Monitor Prawa Handlowego

no. 2/2013

The new Polish bill -- the International Private Law Act against the background of the European regulation for cross-border mergers of companies

Paweł Błaszczyk
Autor jest adiunktem w Katedrze Międzynarodowego Prawa Prywatnego i Handlowego na WPiA UW, adwokatem, partnerem w Kancelarii Adwokacko-Radcowskiej Błaszczyk i Partnerzy w Warszawie.
Abstract

Under the International Private Law Act of 1965 Polish legislation lacked the regulations concerning the law appropriate for cross-border merger of legal entities, including commercial companies. At present, however, upon the coming into force of the new bill -- the International Private Law Act of 4 February 2011, those issues are clearly regulated in Art. 19.2 of that Act.

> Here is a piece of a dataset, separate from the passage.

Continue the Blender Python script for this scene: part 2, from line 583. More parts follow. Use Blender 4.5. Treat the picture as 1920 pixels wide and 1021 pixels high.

In recent years norms of competence relating to cross-border mergers were also adopted in the EU law -- under the Tenth Directive on cross-border mergers of limited liability companies of 26 October 2005. Those norms are binding for Polish legislation, and their implementation to the Commercial Companies Code took place in 2008. However, both the manner of transposition of the substantive provisions of the Directive, as well as the new regulation of Art. 19.2 of the International Private Law Act give rise to doubts in the doctrine. This article discusses the latter of those issues, namely the evaluation of Polish conflict-of-law provisions relating to cross-border mergers of companies.